- Exercise task: Reproduce exactly, and only, the lines running from the start of the entries below to the line containing "sc.camera = camo".

Extracted data entries:
* start *

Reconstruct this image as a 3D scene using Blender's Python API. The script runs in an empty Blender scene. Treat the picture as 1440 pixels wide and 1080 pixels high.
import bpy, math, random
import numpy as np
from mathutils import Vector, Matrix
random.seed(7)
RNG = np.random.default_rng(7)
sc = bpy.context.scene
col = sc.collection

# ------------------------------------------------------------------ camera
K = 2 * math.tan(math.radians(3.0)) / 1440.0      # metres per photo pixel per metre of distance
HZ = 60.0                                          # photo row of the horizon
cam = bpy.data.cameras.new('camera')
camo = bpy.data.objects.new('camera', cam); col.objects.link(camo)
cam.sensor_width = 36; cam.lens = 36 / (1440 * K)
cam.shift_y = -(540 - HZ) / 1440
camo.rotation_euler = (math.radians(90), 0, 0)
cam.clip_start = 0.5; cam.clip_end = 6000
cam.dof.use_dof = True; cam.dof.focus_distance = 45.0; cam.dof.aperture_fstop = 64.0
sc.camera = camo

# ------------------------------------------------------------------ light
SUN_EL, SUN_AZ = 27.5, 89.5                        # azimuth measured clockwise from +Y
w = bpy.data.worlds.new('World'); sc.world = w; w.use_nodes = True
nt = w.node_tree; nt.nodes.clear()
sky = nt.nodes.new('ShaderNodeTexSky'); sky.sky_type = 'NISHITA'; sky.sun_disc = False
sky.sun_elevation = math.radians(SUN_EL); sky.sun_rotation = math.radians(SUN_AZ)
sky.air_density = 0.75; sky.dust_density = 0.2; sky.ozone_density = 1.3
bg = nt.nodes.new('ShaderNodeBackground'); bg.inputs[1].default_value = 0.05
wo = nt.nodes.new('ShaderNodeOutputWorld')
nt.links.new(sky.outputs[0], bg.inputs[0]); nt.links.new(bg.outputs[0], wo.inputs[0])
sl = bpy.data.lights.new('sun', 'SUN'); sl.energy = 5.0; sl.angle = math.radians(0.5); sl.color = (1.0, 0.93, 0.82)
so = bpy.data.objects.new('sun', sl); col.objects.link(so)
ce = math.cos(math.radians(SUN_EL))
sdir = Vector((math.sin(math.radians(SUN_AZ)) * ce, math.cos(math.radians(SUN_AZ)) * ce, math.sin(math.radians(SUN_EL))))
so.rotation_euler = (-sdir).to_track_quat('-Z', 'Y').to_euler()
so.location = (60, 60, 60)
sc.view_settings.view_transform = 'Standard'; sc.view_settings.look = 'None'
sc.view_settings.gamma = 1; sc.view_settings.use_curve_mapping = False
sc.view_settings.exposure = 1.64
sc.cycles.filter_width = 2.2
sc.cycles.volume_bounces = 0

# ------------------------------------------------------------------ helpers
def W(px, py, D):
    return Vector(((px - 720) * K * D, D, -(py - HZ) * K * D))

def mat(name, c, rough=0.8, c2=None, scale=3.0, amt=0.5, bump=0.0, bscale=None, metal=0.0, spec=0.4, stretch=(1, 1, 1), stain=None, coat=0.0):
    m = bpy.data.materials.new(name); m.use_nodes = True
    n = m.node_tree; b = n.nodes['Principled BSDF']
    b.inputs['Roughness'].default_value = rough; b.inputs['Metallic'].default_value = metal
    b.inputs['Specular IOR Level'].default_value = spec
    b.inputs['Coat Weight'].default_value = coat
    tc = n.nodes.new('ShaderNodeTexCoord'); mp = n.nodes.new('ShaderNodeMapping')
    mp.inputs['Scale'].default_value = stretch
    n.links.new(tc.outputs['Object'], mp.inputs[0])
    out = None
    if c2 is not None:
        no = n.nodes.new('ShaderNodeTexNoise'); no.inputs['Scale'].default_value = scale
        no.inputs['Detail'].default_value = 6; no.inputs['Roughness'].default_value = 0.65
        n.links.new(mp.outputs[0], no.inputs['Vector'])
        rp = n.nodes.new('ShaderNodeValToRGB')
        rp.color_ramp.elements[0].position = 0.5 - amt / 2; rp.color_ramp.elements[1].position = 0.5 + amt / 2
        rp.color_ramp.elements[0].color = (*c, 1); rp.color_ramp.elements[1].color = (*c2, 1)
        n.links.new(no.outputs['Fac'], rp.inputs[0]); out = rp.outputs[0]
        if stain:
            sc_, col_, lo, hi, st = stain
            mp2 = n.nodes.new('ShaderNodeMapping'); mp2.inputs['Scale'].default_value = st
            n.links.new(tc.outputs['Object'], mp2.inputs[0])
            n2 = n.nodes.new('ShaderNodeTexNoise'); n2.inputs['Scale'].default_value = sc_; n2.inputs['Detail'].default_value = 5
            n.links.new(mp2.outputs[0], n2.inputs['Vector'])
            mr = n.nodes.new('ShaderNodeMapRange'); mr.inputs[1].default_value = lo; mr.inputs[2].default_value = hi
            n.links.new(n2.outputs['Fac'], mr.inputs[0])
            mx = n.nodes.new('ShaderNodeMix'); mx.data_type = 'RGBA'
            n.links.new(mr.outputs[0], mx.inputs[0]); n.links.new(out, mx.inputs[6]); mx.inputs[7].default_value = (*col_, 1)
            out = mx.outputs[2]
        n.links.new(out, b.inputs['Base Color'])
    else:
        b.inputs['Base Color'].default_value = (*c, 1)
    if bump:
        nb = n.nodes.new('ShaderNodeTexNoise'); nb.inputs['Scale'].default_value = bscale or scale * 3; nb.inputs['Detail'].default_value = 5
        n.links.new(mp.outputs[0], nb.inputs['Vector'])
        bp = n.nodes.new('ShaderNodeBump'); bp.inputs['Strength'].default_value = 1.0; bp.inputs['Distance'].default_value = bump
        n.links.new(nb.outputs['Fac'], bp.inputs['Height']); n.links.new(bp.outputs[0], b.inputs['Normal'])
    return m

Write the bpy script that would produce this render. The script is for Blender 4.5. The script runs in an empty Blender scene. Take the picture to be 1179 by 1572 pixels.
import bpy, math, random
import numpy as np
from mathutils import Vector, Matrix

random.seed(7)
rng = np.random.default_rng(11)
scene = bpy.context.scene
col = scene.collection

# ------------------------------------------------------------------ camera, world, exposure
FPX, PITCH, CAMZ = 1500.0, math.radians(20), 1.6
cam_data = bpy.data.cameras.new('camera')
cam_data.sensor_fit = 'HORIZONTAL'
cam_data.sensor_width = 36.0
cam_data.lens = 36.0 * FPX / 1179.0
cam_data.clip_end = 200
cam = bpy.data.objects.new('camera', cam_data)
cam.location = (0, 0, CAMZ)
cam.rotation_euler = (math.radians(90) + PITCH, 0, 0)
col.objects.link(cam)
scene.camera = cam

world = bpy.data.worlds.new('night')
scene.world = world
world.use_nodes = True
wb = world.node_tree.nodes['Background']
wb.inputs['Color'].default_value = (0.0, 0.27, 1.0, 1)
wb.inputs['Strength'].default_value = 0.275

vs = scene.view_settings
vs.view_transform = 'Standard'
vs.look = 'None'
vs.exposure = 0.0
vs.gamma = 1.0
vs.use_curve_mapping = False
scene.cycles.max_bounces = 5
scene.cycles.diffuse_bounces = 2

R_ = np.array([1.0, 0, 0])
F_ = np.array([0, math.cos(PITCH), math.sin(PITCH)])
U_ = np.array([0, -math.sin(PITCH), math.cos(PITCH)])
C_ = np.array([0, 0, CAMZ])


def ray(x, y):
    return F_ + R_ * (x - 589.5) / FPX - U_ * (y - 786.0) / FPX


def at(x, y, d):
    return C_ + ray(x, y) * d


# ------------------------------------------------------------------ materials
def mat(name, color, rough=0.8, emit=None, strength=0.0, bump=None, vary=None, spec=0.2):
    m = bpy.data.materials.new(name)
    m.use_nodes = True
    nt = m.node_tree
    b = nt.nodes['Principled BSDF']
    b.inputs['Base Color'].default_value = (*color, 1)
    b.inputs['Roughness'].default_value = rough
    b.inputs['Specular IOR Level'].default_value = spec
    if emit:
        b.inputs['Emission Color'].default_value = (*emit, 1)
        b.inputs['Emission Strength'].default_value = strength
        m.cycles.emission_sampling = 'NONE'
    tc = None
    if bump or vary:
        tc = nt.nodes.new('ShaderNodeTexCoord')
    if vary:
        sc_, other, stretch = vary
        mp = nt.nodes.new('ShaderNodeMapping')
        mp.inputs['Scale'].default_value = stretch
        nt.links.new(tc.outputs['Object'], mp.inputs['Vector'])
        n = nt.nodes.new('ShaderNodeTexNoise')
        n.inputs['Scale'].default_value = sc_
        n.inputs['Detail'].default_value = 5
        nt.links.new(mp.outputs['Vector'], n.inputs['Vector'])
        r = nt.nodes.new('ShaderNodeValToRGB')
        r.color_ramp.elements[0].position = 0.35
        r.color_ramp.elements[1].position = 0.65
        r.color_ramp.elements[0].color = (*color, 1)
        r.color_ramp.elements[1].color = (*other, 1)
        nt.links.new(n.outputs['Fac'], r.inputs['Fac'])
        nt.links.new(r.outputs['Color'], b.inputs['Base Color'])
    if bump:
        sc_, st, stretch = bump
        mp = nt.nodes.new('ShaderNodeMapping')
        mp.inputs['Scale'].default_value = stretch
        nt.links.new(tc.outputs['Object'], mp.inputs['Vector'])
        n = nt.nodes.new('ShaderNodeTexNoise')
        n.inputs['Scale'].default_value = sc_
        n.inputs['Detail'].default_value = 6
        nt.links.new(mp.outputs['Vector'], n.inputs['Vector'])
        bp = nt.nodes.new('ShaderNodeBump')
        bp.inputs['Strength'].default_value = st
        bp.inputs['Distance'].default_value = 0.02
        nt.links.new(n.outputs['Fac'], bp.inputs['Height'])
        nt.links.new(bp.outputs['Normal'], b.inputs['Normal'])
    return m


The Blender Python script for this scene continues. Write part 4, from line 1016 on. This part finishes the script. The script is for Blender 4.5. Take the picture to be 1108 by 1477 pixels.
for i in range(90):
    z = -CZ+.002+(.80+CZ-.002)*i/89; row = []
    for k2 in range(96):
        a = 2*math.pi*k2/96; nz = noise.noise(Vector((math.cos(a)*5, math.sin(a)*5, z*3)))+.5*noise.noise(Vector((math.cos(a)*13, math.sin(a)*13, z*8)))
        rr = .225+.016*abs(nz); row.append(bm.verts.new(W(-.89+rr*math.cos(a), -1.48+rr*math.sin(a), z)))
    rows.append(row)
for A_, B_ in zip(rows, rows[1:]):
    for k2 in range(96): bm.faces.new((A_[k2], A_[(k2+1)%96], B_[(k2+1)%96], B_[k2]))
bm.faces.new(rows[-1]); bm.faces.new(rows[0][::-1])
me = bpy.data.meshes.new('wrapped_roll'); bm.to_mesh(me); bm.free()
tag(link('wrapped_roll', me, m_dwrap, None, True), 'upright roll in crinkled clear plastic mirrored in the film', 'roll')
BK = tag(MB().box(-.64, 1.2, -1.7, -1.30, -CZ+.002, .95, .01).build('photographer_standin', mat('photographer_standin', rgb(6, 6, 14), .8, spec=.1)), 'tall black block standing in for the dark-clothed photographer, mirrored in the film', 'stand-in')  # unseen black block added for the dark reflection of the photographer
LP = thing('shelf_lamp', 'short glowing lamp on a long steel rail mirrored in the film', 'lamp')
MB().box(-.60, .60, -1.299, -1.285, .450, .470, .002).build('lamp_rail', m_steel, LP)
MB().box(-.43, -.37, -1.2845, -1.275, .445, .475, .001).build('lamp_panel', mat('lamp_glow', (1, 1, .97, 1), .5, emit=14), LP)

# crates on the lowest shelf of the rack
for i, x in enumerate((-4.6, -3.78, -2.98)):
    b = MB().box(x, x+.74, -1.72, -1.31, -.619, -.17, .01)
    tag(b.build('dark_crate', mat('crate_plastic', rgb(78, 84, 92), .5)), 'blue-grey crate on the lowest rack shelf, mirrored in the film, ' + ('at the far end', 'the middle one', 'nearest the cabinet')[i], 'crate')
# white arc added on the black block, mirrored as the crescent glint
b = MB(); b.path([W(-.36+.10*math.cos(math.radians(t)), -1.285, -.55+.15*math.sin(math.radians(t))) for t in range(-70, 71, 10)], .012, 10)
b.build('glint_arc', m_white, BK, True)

* end *

- Complete output:
Reconstruct this image as a 3D scene using Blender's Python API. The script runs in an empty Blender scene. Treat the picture as 1440 pixels wide and 1080 pixels high.
import bpy, math, random
import numpy as np
from mathutils import Vector, Matrix
random.seed(7)
RNG = np.random.default_rng(7)
sc = bpy.context.scene
col = sc.collection

# ------------------------------------------------------------------ camera
K = 2 * math.tan(math.radians(3.0)) / 1440.0      # metres per photo pixel per metre of distance
HZ = 60.0                                          # photo row of the horizon
cam = bpy.data.cameras.new('camera')
camo = bpy.data.objects.new('camera', cam); col.objects.link(camo)
cam.sensor_width = 36; cam.lens = 36 / (1440 * K)
cam.shift_y = -(540 - HZ) / 1440
camo.rotation_euler = (math.radians(90), 0, 0)
cam.clip_start = 0.5; cam.clip_end = 6000
cam.dof.use_dof = True; cam.dof.focus_distance = 45.0; cam.dof.aperture_fstop = 64.0
sc.camera = camo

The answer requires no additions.